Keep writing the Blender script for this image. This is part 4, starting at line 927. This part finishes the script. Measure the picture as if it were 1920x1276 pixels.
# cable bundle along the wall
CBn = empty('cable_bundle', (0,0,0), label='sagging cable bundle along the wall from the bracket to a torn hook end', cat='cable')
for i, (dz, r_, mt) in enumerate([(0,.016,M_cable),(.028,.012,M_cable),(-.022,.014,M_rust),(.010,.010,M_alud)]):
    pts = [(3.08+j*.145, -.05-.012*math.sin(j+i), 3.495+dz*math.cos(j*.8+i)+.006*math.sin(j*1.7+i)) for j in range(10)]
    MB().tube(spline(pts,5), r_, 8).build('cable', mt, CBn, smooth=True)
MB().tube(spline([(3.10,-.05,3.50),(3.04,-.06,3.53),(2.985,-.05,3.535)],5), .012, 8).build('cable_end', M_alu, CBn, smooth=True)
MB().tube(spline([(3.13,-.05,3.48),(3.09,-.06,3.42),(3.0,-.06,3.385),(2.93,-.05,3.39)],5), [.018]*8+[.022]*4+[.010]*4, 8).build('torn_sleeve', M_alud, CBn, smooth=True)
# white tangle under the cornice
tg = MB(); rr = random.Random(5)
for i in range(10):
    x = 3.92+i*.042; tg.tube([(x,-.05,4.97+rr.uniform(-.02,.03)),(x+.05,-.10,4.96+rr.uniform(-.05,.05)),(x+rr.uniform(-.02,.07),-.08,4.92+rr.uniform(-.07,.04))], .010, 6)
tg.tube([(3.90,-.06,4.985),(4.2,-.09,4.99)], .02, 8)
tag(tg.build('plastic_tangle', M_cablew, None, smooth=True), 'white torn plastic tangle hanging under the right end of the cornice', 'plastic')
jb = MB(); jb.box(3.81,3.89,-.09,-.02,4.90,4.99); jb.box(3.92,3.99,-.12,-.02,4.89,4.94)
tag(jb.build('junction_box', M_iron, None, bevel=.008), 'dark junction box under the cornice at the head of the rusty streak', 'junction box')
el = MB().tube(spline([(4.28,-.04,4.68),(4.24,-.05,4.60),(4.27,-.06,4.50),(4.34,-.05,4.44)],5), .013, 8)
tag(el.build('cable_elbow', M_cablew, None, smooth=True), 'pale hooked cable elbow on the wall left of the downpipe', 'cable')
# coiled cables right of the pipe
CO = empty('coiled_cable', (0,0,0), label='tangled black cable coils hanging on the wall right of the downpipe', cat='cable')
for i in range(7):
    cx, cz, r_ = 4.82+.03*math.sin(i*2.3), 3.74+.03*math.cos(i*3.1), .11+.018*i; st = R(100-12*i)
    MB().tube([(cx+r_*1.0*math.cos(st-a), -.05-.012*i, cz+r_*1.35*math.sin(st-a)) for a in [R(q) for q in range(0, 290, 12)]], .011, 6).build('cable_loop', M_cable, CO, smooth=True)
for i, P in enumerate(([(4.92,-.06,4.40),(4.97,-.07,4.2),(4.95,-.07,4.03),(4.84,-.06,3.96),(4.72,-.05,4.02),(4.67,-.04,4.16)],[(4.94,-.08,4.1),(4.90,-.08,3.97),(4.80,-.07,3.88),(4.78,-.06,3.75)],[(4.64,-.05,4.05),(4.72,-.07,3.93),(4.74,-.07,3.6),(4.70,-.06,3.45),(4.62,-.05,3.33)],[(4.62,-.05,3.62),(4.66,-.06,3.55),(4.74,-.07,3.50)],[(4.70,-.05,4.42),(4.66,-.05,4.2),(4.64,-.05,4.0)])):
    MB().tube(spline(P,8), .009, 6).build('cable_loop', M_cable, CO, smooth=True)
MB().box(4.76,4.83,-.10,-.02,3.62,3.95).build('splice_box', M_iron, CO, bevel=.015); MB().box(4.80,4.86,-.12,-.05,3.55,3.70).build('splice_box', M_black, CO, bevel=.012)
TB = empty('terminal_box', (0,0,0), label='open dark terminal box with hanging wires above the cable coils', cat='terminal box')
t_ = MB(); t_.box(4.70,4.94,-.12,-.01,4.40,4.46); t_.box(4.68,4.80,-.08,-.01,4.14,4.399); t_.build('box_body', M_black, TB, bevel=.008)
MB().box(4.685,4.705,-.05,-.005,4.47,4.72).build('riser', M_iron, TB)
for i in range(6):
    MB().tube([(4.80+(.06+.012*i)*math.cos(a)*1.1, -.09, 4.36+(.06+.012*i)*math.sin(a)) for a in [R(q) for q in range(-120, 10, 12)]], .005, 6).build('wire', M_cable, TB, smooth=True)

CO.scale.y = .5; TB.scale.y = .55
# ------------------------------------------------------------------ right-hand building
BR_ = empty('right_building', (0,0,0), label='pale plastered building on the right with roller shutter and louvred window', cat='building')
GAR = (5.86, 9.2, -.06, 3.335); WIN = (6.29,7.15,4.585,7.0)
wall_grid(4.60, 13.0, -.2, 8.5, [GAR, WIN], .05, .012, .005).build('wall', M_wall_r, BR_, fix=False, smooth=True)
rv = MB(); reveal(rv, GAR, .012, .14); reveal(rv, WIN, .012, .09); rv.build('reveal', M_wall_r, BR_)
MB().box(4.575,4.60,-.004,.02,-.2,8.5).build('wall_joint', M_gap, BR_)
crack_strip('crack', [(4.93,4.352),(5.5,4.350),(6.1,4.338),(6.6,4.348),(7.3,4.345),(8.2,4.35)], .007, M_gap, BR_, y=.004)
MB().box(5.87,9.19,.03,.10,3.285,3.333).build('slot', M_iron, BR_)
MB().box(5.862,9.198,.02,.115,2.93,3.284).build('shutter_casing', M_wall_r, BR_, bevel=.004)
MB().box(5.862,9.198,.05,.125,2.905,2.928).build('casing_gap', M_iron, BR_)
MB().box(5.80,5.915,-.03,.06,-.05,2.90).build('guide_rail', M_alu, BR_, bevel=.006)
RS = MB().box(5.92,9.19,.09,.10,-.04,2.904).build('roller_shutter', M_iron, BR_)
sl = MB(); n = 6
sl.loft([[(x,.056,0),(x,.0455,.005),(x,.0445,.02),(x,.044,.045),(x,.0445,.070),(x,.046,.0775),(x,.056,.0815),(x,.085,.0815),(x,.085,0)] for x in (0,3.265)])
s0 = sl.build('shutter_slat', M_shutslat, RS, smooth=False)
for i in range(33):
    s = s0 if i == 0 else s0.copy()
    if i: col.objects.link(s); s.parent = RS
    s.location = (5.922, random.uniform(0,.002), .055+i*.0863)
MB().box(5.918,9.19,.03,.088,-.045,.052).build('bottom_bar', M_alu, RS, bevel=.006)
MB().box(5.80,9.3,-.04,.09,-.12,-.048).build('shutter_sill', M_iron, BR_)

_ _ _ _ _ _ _

Everything in the listing above should be restated exactly.

Keep writing the Blender script for this image. This is part 4, starting at line 927. This part finishes the script. Measure the picture as if it were 1920x1276 pixels.
# cable bundle along the wall
CBn = empty('cable_bundle', (0,0,0), label='sagging cable bundle along the wall from the bracket to a torn hook end', cat='cable')
for i, (dz, r_, mt) in enumerate([(0,.016,M_cable),(.028,.012,M_cable),(-.022,.014,M_rust),(.010,.010,M_alud)]):
    pts = [(3.08+j*.145, -.05-.012*math.sin(j+i), 3.495+dz*math.cos(j*.8+i)+.006*math.sin(j*1.7+i)) for j in range(10)]
    MB().tube(spline(pts,5), r_, 8).build('cable', mt, CBn, smooth=True)
MB().tube(spline([(3.10,-.05,3.50),(3.04,-.06,3.53),(2.985,-.05,3.535)],5), .012, 8).build('cable_end', M_alu, CBn, smooth=True)
MB().tube(spline([(3.13,-.05,3.48),(3.09,-.06,3.42),(3.0,-.06,3.385),(2.93,-.05,3.39)],5), [.018]*8+[.022]*4+[.010]*4, 8).build('torn_sleeve', M_alud, CBn, smooth=True)
# white tangle under the cornice
tg = MB(); rr = random.Random(5)
for i in range(10):
    x = 3.92+i*.042; tg.tube([(x,-.05,4.97+rr.uniform(-.02,.03)),(x+.05,-.10,4.96+rr.uniform(-.05,.05)),(x+rr.uniform(-.02,.07),-.08,4.92+rr.uniform(-.07,.04))], .010, 6)
tg.tube([(3.90,-.06,4.985),(4.2,-.09,4.99)], .02, 8)
tag(tg.build('plastic_tangle', M_cablew, None, smooth=True), 'white torn plastic tangle hanging under the right end of the cornice', 'plastic')
jb = MB(); jb.box(3.81,3.89,-.09,-.02,4.90,4.99); jb.box(3.92,3.99,-.12,-.02,4.89,4.94)
tag(jb.build('junction_box', M_iron, None, bevel=.008), 'dark junction box under the cornice at the head of the rusty streak', 'junction box')
el = MB().tube(spline([(4.28,-.04,4.68),(4.24,-.05,4.60),(4.27,-.06,4.50),(4.34,-.05,4.44)],5), .013, 8)
tag(el.build('cable_elbow', M_cablew, None, smooth=True), 'pale hooked cable elbow on the wall left of the downpipe', 'cable')
# coiled cables right of the pipe
CO = empty('coiled_cable', (0,0,0), label='tangled black cable coils hanging on the wall right of the downpipe', cat='cable')
for i in range(7):
    cx, cz, r_ = 4.82+.03*math.sin(i*2.3), 3.74+.03*math.cos(i*3.1), .11+.018*i; st = R(100-12*i)
    MB().tube([(cx+r_*1.0*math.cos(st-a), -.05-.012*i, cz+r_*1.35*math.sin(st-a)) for a in [R(q) for q in range(0, 290, 12)]], .011, 6).build('cable_loop', M_cable, CO, smooth=True)
for i, P in enumerate(([(4.92,-.06,4.40),(4.97,-.07,4.2),(4.95,-.07,4.03),(4.84,-.06,3.96),(4.72,-.05,4.02),(4.67,-.04,4.16)],[(4.94,-.08,4.1),(4.90,-.08,3.97),(4.80,-.07,3.88),(4.78,-.06,3.75)],[(4.64,-.05,4.05),(4.72,-.07,3.93),(4.74,-.07,3.6),(4.70,-.06,3.45),(4.62,-.05,3.33)],[(4.62,-.05,3.62),(4.66,-.06,3.55),(4.74,-.07,3.50)],[(4.70,-.05,4.42),(4.66,-.05,4.2),(4.64,-.05,4.0)])):
    MB().tube(spline(P,8), .009, 6).build('cable_loop', M_cable, CO, smooth=True)
MB().box(4.76,4.83,-.10,-.02,3.62,3.95).build('splice_box', M_iron, CO, bevel=.015); MB().box(4.80,4.86,-.12,-.05,3.55,3.70).build('splice_box', M_black, CO, bevel=.012)
TB = empty('terminal_box', (0,0,0), label='open dark terminal box with hanging wires above the cable coils', cat='terminal box')
t_ = MB(); t_.box(4.70,4.94,-.12,-.01,4.40,4.46); t_.box(4.68,4.80,-.08,-.01,4.14,4.399); t_.build('box_body', M_black, TB, bevel=.008)
MB().box(4.685,4.705,-.05,-.005,4.47,4.72).build('riser', M_iron, TB)
for i in range(6):
    MB().tube([(4.80+(.06+.012*i)*math.cos(a)*1.1, -.09, 4.36+(.06+.012*i)*math.sin(a)) for a in [R(q) for q in range(-120, 10, 12)]], .005, 6).build('wire', M_cable, TB, smooth=True)

CO.scale.y = .5; TB.scale.y = .55
# ------------------------------------------------------------------ right-hand building
BR_ = empty('right_building', (0,0,0), label='pale plastered building on the right with roller shutter and louvred window', cat='building')
GAR = (5.86, 9.2, -.06, 3.335); WIN = (6.29,7.15,4.585,7.0)
wall_grid(4.60, 13.0, -.2, 8.5, [GAR, WIN], .05, .012, .005).build('wall', M_wall_r, BR_, fix=False, smooth=True)
rv = MB(); reveal(rv, GAR, .012, .14); reveal(rv, WIN, .012, .09); rv.build('reveal', M_wall_r, BR_)
MB().box(4.575,4.60,-.004,.02,-.2,8.5).build('wall_joint', M_gap, BR_)
crack_strip('crack', [(4.93,4.352),(5.5,4.350),(6.1,4.338),(6.6,4.348),(7.3,4.345),(8.2,4.35)], .007, M_gap, BR_, y=.004)
MB().box(5.87,9.19,.03,.10,3.285,3.333).build('slot', M_iron, BR_)
MB().box(5.862,9.198,.02,.115,2.93,3.284).build('shutter_casing', M_wall_r, BR_, bevel=.004)
MB().box(5.862,9.198,.05,.125,2.905,2.928).build('casing_gap', M_iron, BR_)
MB().box(5.80,5.915,-.03,.06,-.05,2.90).build('guide_rail', M_alu, BR_, bevel=.006)
RS = MB().box(5.92,9.19,.09,.10,-.04,2.904).build('roller_shutter', M_iron, BR_)
sl = MB(); n = 6
sl.loft([[(x,.056,0),(x,.0455,.005),(x,.0445,.02),(x,.044,.045),(x,.0445,.070),(x,.046,.0775),(x,.056,.0815),(x,.085,.0815),(x,.085,0)] for x in (0,3.265)])
s0 = sl.build('shutter_slat', M_shutslat, RS, smooth=False)
for i in range(33):
    s = s0 if i == 0 else s0.copy()
    if i: col.objects.link(s); s.parent = RS
    s.location = (5.922, random.uniform(0,.002), .055+i*.0863)
MB().box(5.918,9.19,.03,.088,-.045,.052).build('bottom_bar', M_alu, RS, bevel=.006)
MB().box(5.80,9.3,-.04,.09,-.12,-.048).build('shutter_sill', M_iron, BR_)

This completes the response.